Ma anche lasciando perdere la fisica teorica, sono descritti in modo davvero sommario l’incontro tra David e il fratello che nel frattempo è diventato più grande di lui; la accennata storia d’amore con una ragazzina che dopo l’inizio del film scompare per sempre; l’incontro con una ragazza più grande dal passato misterioso, ma che lei pure scompare senza lasciare traccia; i poteri dell’astronave aliena, che può attraversare le galassie ma non riesce a trovare una villetta in Florida; e via dicendo.

E nonostante il regista Randal Kleiser venisse da “Grease” e “Laguna Blu”, anche il tono narrativo è altalenante. Navigator parte alla grande, con una bellissima scena che più americana non si può (una gara di frisbee per cani).
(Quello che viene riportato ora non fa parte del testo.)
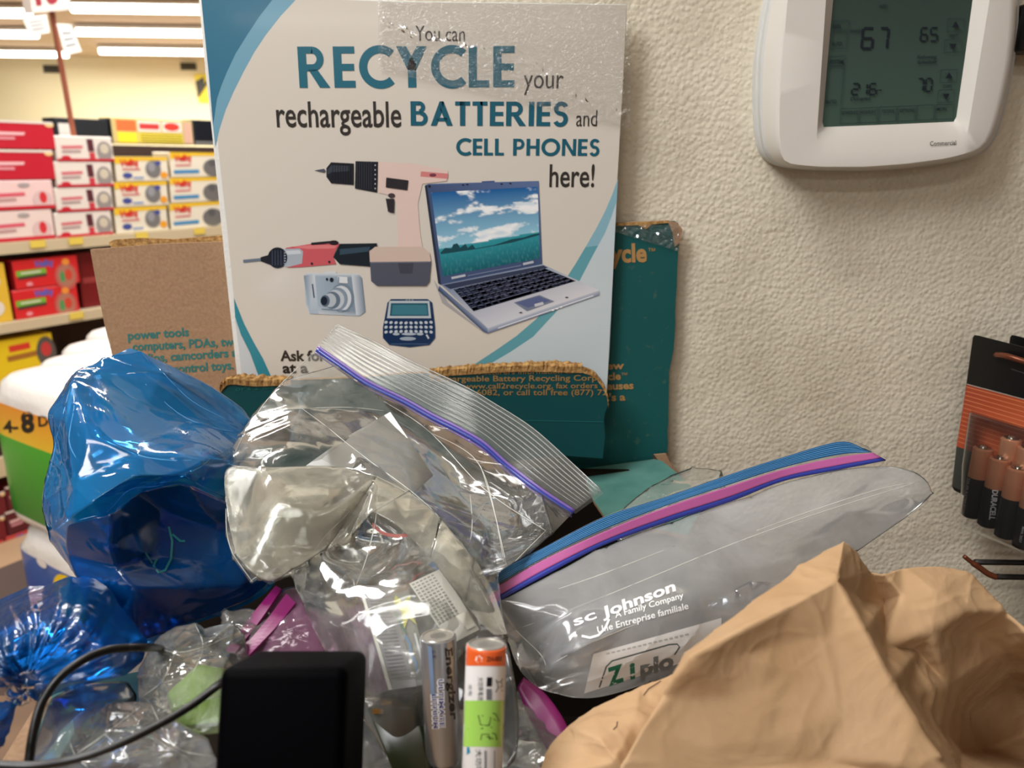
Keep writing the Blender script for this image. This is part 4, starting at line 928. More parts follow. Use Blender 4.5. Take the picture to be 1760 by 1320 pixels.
for lab, x0, x1, yt, yb, col, des, nm in (('yellow, red and white printed pack behind the yellow-topped boxes', 196, 334, 205, 248, srgb(200, 180, 120), d_shelfcard, 'printed_pack'), ('dark pack standing behind the grey boxes', 100, 190, 204, 250, srgb(30, 34, 40), lambda g: g.poly([(.05, .2), (.3, .2), (.3, .8), (.05, .8)], srgb(210, 206, 200)), 'printed_pack'), ('black pack at the poster edge behind the blue-striped boxes', 336, 420, 208, 250, srgb(16, 20, 30), lambda g: g.line([(0, .9), (1, .9)], .1, srgb(120, 120, 120)), 'printed_pack')):
    zz = S((x0 + x1) / 2, yb, -0.2).z; carton(lab, (x0, x1, yt, yb), zz, col, srgb(30, 30, 34), des, 'packs standing behind the boxes', 0.1, -0.2, 'pack', nm)
riser = [Vector((p.x, p.y, z1 + .006)) - sn * .19 for p in (gl_, gr)]; tz = S(260, 250, -0.2).z
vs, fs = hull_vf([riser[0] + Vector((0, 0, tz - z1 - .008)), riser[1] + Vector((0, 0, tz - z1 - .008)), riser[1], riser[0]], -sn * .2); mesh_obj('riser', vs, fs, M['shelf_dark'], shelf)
# middle shelf
G2 = 'red boxes on the middle shelf'
stack(28, 140, [(497, 546), (446, 495)], z2, [('bright red trash bag box with green band, lower one', srgb(216, 38, 42), srgb(140, 20, 24), d_hefty), ('bright red trash bag box with green band, upper one', srgb(216, 38, 42), srgb(140, 20, 24), d_hefty)], G2)
carton('dark red box standing behind the two bright red boxes', (145, 200, 446, 540), z2 + .001, srgb(120, 20, 24), srgb(90, 16, 20), lambda g: g.line([(.1, .5), (.8, .5)], .1, srgb(160, 60, 60)), G2, .12, -.03)
carton('yellow and white box at the left end of the middle shelf', (-60, 24, 448, 552), z2 + .001, srgb(232, 190, 60), srgb(200, 160, 40), lambda g: (g.ell(.6, .3, .25, .15, WHT), g.ell(.6, .75, .25, .15, WHT)), 'yellow boxes on the shelves', .13)
# lower shelf: yellow box and dark red packs
zb = S(50, 668).z
def d_big(g):
    g.line([(.25, .18), (.6, .17)], .12, srgb(220, 60, 40)); g.line([(.2, .36), (.7, .34)], .1, srgb(170, 110, 40)); g.ell(.86, .35, .17, .3, srgb(90, 84, 80)); g.ell(.86, .3, .09, .14, srgb(200, 60, 60)); g.line([(.2, .74), (.8, .72)], .12, srgb(200, 120, 40))
carton('yellow trash bag box with dark round picture, above the paper towels', (0, 104, 578, 668), zb, srgb(238, 204, 30), srgb(190, 150, 20), d_big, 'yellow boxes on the shelves')
stt = S(50, 690); carton('dark carton under the yellow box above the paper towels', (-60, 200, 668, 766), z3 + .001, srgb(50, 30, 26), srgb(40, 26, 22), lambda g: g.line([(.1, .3), (.5, .3)], .1, srgb(110, 60, 40)), None, .3)
stack(-70, 10, [(906, 942), (862, 904), (818, 860)], z4, [('red printed box, bottom of the low dark red stack', srgb(200, 44, 40), srgb(120, 20, 24), d_hefty), ('dark red box, middle of the low stack', srgb(120, 22, 34), srgb(90, 20, 24), d_red), ('dark red box, top of the low stack', srgb(110, 22, 34), srgb(90, 20, 24), d_red)], 'red boxes on the low shelf')
stack(12, 70, [(906, 942), (862, 904), (818, 860)], z4, [('red printed box beside the green pack, bottom', srgb(206, 50, 44), srgb(120, 20, 24), d_hefty), ('dark red box beside the green pack, middle', srgb(90, 20, 34), srgb(90, 20, 24), d_red), ('dark red box beside the green pack, top', srgb(100, 22, 34), srgb(90, 20, 24), d_red)], 'red boxes on the low shelf')

# aisle pole with sign and cards
M['pole'] = mat('brown_pole', srgb(150, 84, 60), 0.5)
pp0, pp1 = S(128, 228, -.05), PD(88, 14, S(128, 228, -.05).y / 1.0)
pp1 = S(88, 14, -.05)
pol = thing('aisle_sign_pole', 'thin brown pole rising from the shelf to the aisle sign', 'pole', pp0)
vs, fs = tube_vf([pp0 - Vector((0, 0, .15)), pp1], 0.0105, 10); mesh_obj('pole', vs, fs, M['pole'], pol)
sg_ = thing('aisle_sign', 'white aisle sign with red characters at the top of the brown pole', 'sign', S(88, 18))
a, b, c, d_ = S(48, -30), S(126, -34), S(118, 17), S(56, 22); vs, fs = hull_vf([a, b, c, d_], -sn * .06); mesh_obj('sign_panel', vs, fs, mat('sign_white', srgb(226, 214, 206), 0.5), sg_)
g = Print(quadmap(a + sn * .001, b + sn * .001, c + sn * .001, d_ + sn * .001)); g.LAY = 2e-4; g.text('10', (.12, .72), (.72, .70), .8, srgb(150, 30, 50), .05); g.build('sign_lettering', sg_)
M['card_white'] = mat('hanging_card', srgb(240, 238, 232), 0.4)
for i, (q_, lb) in enumerate((([(97, 40), (122, 42), (141, 88), (112, 96)], 'white paper card hanging on the brown pole'), ([(38, 30), (80, 24), (86, 56), (52, 62)], 'pale card hanging left of the brown pole'))):
    pts4 = [S(x, y, .02) for x, y in q_]; t = thing('hanging_card', lb, 'card', pts4[3], 'cards hanging on the pole'); vs, fs = hull_vf(pts4, -sn * .002); mesh_obj('card', vs, fs, M['card_white'], t)
    g = Print(quadmap(*[p + sn * .001 for p in pts4])); g.LAY = 2e-4
    for k in range(3): g.line([(.2, .3 + k * .2), (.8, .3 + k * .2)], .06, srgb(150, 156, 170))
    g.build('card_print', t)

# paper towel packs on the floor display
M['wrap_white'] = mat('white_wrap', srgb(226, 222, 216), 0.25, coat=0.4, bump=dict(scale=24, strength=0.35, dist=0.01, detail=3))
def towel(label, px, py, dist, w, h, dep, printed=False):
    """rounded soft pack: (px, py) is the top centre of the front in the picture"""
    top = PD(px, py, dist); yaw = math.radians(-32); ex = Vector((math.cos(yaw), math.sin(yaw), 0)); ey = Vector((-math.sin(yaw), math.cos(yaw), 0))
    base = top - Vector((0, 0, h)) + ey * dep / 2
    t = thing('paper_towel_pack', label, 'paper towel pack', base, 'paper towel packs in a row'); n = 28; vs, fs = [], []
    prof = [(.90, 0), (.98, .02), (1, .06), (1, .45), (.995, .70), (1, .80), (.985, .86), (.93, .925), (.80, .965), (.55, .99), (.2, 1.0)]
    for s_, v in prof:
        for k in range(n):
            a_ = 2 * math.pi * k / n; ca, sa_ = math.cos(a_), math.sin(a_); e = 0.35 if v < .85 else .6
            vs.append(base + ex * (math.copysign(abs(ca) ** e, ca) * w / 2 * s_) + ey * (math.copysign(abs(sa_) ** e, sa_) * dep / 2 * s_) + Vector((0, 0, h * v)))
    fs = [(i * n + k, i * n + (k + 1) % n, (i + 1) * n + (k + 1) % n, (i + 1) * n + k) for i in range(len(prof) - 1) for k in range(n)] + [tuple(range(n - 1, -1, -1)), tuple(range((len(prof) - 1) * n, len(prof) * n))]
    cols = None
    o = mesh_obj('wrap', vs, fs, M['wrap_white'], t, smooth=True)
    return t, o, base, ex, ey
M['label_gloss'] = mat('wrap_print', (1, 1, 1, 1), 0.3, attr=True, coat=0.4)
def band(t, base, ex, ey, w, h, dep, v0, v1, c0, c1, n=28, name='wrap_band', gr=1.006):
    vs, fs, cs = [], [], []
    for v, c in ((v0, c0), (v0 + (v1 - v0) * .5, tuple((x + y) / 2 for x, y in zip(c0, c1))), (v1, c1)):
        for k in range(n):
            a_ = 2 * math.pi * k / n; ca, sa_ = math.cos(a_), math.sin(a_)
            vs.append(base + ex * (math.copysign(abs(ca) ** .35, ca) * w / 2 * gr) + ey * (math.copysign(abs(sa_) ** .35, sa_) * dep / 2 * gr) + Vector((0, 0, h * v))); cs.append(c)
    fs = [(i * n + k, i * n + (k + 1) % n, (i + 1) * n + (k + 1) % n, (i + 1) * n + k) for i in (0, 1) for k in range(n)]
    return mesh_obj(name, vs, fs, M['label_gloss'], t, cols=cs, smooth=True)
GRN = srgb(44, 150, 34)
lab = ['paper towel pack with orange and green wrap, front of the row', 'white topped paper towel pack, second in the row', 'white topped paper towel pack, third in the row', 'white topped paper towel pack, last in the row under the kraft flap']
HP = 0.27
for i, (px, py, dist) in enumerate([(28, 655, 1.22), (84, 625, 1.42), (124, 598, 1.62), (165, 572, 1.84)]):
    t, o, base, ex, ey = towel(lab[i], px, py, dist, 0.25 if i == 0 else .20, HP, 0.15)
    ww = .25 if i == 0 else .20; band(t, base, ex, ey, ww, HP, .15, .60, .82, YEL, srgb(236, 150, 40)); band(t, base, ex, ey, ww, HP, .15, .07, .60, srgb(30, 120, 30), srgb(60, 170, 40))
    if i == 0:
        g = Print(onto([o] + [c for c in t.children if c is not o], .0006)); g.LAY = 1e-4
        g.text('4-', (6, 744), (32, 742), 20, srgb(30, 28, 20), .03); g.text('8', (37, 743), (60, 741), 32, srgb(30, 28, 20), .05); g.text('DOUBLE', (66, 733), (160, 728), 17, srgb(30, 28, 20), .03); g.flush('wrap_lettering', t); g.line([(52, 900), (95, 899)], 4, srgb(20, 100, 30)); g.build('wrap_stripe', t)
        b0 = base
# blue and white pack below the front one
t, o, base, ex, ey = towel('blue and white wrapped pack underneath the front paper towel pack', 28, 655, 1.22, .25, HP, .15)
t.location = t.location - Vector((0, 0, HP + .004)) + ex * .0; t['group'] = 'paper towel packs lower layer'
band(t, worldloc(t), ex, ey, .25, HP, .15, .2, .80, srgb(6, 50, 140), srgb(20, 90, 170))
g = Print(lambda u, v, h: worldloc(t) - ey * (.0765 + h) + ex * u + Vector((0, 0, v))); g.LAY = 3e-4
g.ell(.055, .17, .05, .045, srgb(240, 200, 30)); g.ell(-.02, .215, .016, .009, WHT); g.build('wrap_picture', t)
dis = thing('floor_display', 'low display stand under the paper towel packs', 'display stand', (t.location.x + .25, t.location.y + .3, 0)); tz = t.location.z - .002
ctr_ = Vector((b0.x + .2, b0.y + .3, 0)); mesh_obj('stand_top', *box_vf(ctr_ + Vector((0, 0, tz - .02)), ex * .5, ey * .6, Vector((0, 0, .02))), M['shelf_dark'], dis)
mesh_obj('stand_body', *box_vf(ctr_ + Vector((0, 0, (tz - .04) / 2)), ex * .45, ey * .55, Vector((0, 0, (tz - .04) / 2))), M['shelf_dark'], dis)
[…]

Poi però dall’iniziale tono da commedia per ragazzi vira al thriller quando David si perde nel bosco e al ritorno non trova più la sua famiglia, per venire poi praticamente rapito dalla Nasa. Infine si arriva a un tono alla Bud Spencer, con l’astronave che si rivela popolata da un intero zoo di alieni stravaganti e il cervello elettronico dell’astronave che quanto a intelligenza si rivela degno di Daffy Duck.

Ma chiudendo entrambi gli occhi, Navigator non delude. L’amicizia tra David e Max è di quelle che strappano sorrisi e lacrimucce (a chi ha meno di 10 anni), gli effetti speciali dell’epoca sono usati con parsimonia e ancora gradevoli, e la colonna sonora di Alan Silvestri resta impressa. L’unica controindicazione è l’apparizione di una Sarah Jessica Parker ventenne e con i capelli metà biondi e metà viola: ai bambini non farà nessun effetto, ma per chi l’ha amata in “Sex and the City” è un autentico momento horror.

P.S.
Momento da cui non si è salvato nemmeno il protagonista Joey Cramer, lanciatissimo all’epoca di Navigator ma che da allora ha fatto un paio di particine in TV per poi perdersi. Arrestato nel 2016 per rapina a mano armata a una banca (per giunta fallita), oggi fa il commesso da Foot Locker.